BEGIN Data lines
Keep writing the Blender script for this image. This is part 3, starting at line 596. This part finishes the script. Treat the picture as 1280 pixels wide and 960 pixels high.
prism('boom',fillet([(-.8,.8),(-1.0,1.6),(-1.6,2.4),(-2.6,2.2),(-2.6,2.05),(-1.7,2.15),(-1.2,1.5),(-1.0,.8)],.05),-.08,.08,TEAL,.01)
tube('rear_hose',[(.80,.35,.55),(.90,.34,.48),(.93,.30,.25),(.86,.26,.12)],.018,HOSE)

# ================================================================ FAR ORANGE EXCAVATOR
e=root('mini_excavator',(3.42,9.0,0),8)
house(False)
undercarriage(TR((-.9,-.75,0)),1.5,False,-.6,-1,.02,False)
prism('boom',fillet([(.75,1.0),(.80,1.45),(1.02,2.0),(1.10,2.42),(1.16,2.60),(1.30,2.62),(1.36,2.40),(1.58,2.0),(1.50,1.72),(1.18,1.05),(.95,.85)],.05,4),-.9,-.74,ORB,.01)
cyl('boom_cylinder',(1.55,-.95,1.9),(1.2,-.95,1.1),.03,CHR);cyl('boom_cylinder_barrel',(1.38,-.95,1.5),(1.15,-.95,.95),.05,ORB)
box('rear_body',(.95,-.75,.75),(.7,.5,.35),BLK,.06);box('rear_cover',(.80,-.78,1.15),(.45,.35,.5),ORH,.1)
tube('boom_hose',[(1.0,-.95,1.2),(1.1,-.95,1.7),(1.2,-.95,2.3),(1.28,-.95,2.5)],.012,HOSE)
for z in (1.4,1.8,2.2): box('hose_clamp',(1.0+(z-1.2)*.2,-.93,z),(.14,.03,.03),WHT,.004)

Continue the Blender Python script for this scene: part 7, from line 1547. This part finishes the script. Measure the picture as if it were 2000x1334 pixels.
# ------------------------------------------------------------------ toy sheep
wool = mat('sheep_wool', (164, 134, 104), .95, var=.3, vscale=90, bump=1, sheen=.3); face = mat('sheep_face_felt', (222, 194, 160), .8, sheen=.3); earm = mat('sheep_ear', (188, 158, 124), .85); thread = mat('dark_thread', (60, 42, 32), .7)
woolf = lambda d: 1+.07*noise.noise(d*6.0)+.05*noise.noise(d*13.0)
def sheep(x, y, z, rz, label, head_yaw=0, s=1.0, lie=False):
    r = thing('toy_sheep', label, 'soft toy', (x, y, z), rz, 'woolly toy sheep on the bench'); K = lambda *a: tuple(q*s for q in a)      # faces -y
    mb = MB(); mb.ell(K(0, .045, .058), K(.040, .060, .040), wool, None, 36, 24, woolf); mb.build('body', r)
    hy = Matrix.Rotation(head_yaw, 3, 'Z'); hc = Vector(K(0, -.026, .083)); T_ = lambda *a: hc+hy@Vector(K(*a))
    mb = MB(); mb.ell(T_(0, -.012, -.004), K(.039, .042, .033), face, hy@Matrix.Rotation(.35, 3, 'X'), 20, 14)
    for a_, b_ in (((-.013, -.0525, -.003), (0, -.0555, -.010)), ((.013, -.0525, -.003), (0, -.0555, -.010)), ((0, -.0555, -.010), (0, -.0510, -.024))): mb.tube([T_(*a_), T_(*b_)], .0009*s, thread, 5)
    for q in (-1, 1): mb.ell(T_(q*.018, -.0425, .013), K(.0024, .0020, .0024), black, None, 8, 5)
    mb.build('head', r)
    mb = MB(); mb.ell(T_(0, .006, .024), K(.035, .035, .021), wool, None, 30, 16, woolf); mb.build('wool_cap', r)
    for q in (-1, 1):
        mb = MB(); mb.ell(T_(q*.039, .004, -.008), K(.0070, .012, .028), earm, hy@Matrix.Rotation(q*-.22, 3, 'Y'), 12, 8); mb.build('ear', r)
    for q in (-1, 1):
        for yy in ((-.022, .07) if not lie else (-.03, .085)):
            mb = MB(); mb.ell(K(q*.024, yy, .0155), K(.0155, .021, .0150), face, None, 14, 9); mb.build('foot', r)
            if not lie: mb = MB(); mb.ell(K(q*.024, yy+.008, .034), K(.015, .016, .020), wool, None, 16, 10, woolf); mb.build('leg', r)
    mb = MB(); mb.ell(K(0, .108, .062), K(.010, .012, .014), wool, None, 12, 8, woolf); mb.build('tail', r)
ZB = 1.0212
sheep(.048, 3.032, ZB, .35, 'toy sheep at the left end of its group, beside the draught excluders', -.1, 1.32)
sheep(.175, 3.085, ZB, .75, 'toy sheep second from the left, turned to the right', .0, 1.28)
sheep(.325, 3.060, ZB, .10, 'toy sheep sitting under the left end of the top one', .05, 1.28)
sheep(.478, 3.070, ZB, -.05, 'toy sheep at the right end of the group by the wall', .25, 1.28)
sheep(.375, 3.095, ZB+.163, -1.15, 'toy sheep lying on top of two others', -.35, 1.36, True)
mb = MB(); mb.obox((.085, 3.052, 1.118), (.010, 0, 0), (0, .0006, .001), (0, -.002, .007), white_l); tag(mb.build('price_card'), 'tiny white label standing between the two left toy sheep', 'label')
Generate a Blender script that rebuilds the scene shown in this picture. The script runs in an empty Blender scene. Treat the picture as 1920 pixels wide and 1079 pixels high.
END Data lines
• Problem
Would you restate each of the entries word for word?

• Complete answer
Keep writing the Blender script for this image. This is part 3, starting at line 596. This part finishes the script. Treat the picture as 1280 pixels wide and 960 pixels high.
prism('boom',fillet([(-.8,.8),(-1.0,1.6),(-1.6,2.4),(-2.6,2.2),(-2.6,2.05),(-1.7,2.15),(-1.2,1.5),(-1.0,.8)],.05),-.08,.08,TEAL,.01)
tube('rear_hose',[(.80,.35,.55),(.90,.34,.48),(.93,.30,.25),(.86,.26,.12)],.018,HOSE)

# ================================================================ FAR ORANGE EXCAVATOR
e=root('mini_excavator',(3.42,9.0,0),8)
house(False)
undercarriage(TR((-.9,-.75,0)),1.5,False,-.6,-1,.02,False)
prism('boom',fillet([(.75,1.0),(.80,1.45),(1.02,2.0),(1.10,2.42),(1.16,2.60),(1.30,2.62),(1.36,2.40),(1.58,2.0),(1.50,1.72),(1.18,1.05),(.95,.85)],.05,4),-.9,-.74,ORB,.01)
cyl('boom_cylinder',(1.55,-.95,1.9),(1.2,-.95,1.1),.03,CHR);cyl('boom_cylinder_barrel',(1.38,-.95,1.5),(1.15,-.95,.95),.05,ORB)
box('rear_body',(.95,-.75,.75),(.7,.5,.35),BLK,.06);box('rear_cover',(.80,-.78,1.15),(.45,.35,.5),ORH,.1)
tube('boom_hose',[(1.0,-.95,1.2),(1.1,-.95,1.7),(1.2,-.95,2.3),(1.28,-.95,2.5)],.012,HOSE)
for z in (1.4,1.8,2.2): box('hose_clamp',(1.0+(z-1.2)*.2,-.93,z),(.14,.03,.03),WHT,.004)

Continue the Blender Python script for this scene: part 7, from line 1547. This part finishes the script. Measure the picture as if it were 2000x1334 pixels.
# ------------------------------------------------------------------ toy sheep
wool = mat('sheep_wool', (164, 134, 104), .95, var=.3, vscale=90, bump=1, sheen=.3); face = mat('sheep_face_felt', (222, 194, 160), .8, sheen=.3); earm = mat('sheep_ear', (188, 158, 124), .85); thread = mat('dark_thread', (60, 42, 32), .7)
woolf = lambda d: 1+.07*noise.noise(d*6.0)+.05*noise.noise(d*13.0)
def sheep(x, y, z, rz, label, head_yaw=0, s=1.0, lie=False):
    r = thing('toy_sheep', label, 'soft toy', (x, y, z), rz, 'woolly toy sheep on the bench'); K = lambda *a: tuple(q*s for q in a)      # faces -y
    mb = MB(); mb.ell(K(0, .045, .058), K(.040, .060, .040), wool, None, 36, 24, woolf); mb.build('body', r)
    hy = Matrix.Rotation(head_yaw, 3, 'Z'); hc = Vector(K(0, -.026, .083)); T_ = lambda *a: hc+hy@Vector(K(*a))
    mb = MB(); mb.ell(T_(0, -.012, -.004), K(.039, .042, .033), face, hy@Matrix.Rotation(.35, 3, 'X'), 20, 14)
    for a_, b_ in (((-.013, -.0525, -.003), (0, -.0555, -.010)), ((.013, -.0525, -.003), (0, -.0555, -.010)), ((0, -.0555, -.010), (0, -.0510, -.024))): mb.tube([T_(*a_), T_(*b_)], .0009*s, thread, 5)
    for q in (-1, 1): mb.ell(T_(q*.018, -.0425, .013), K(.0024, .0020, .0024), black, None, 8, 5)
    mb.build('head', r)
    mb = MB(); mb.ell(T_(0, .006, .024), K(.035, .035, .021), wool, None, 30, 16, woolf); mb.build('wool_cap', r)
    for q in (-1, 1):
        mb = MB(); mb.ell(T_(q*.039, .004, -.008), K(.0070, .012, .028), earm, hy@Matrix.Rotation(q*-.22, 3, 'Y'), 12, 8); mb.build('ear', r)
    for q in (-1, 1):
        for yy in ((-.022, .07) if not lie else (-.03, .085)):
            mb = MB(); mb.ell(K(q*.024, yy, .0155), K(.0155, .021, .0150), face, None, 14, 9); mb.build('foot', r)
            if not lie: mb = MB(); mb.ell(K(q*.024, yy+.008, .034), K(.015, .016, .020), wool, None, 16, 10, woolf); mb.build('leg', r)
    mb = MB(); mb.ell(K(0, .108, .062), K(.010, .012, .014), wool, None, 12, 8, woolf); mb.build('tail', r)
ZB = 1.0212
sheep(.048, 3.032, ZB, .35, 'toy sheep at the left end of its group, beside the draught excluders', -.1, 1.32)
sheep(.175, 3.085, ZB, .75, 'toy sheep second from the left, turned to the right', .0, 1.28)
sheep(.325, 3.060, ZB, .10, 'toy sheep sitting under the left end of the top one', .05, 1.28)
sheep(.478, 3.070, ZB, -.05, 'toy sheep at the right end of the group by the wall', .25, 1.28)
sheep(.375, 3.095, ZB+.163, -1.15, 'toy sheep lying on top of two others', -.35, 1.36, True)
mb = MB(); mb.obox((.085, 3.052, 1.118), (.010, 0, 0), (0, .0006, .001), (0, -.002, .007), white_l); tag(mb.build('price_card'), 'tiny white label standing between the two left toy sheep', 'label')
Generate a Blender script that rebuilds the scene shown in this picture. The script runs in an empty Blender scene. Treat the picture as 1920 pixels wide and 1079 pixels high.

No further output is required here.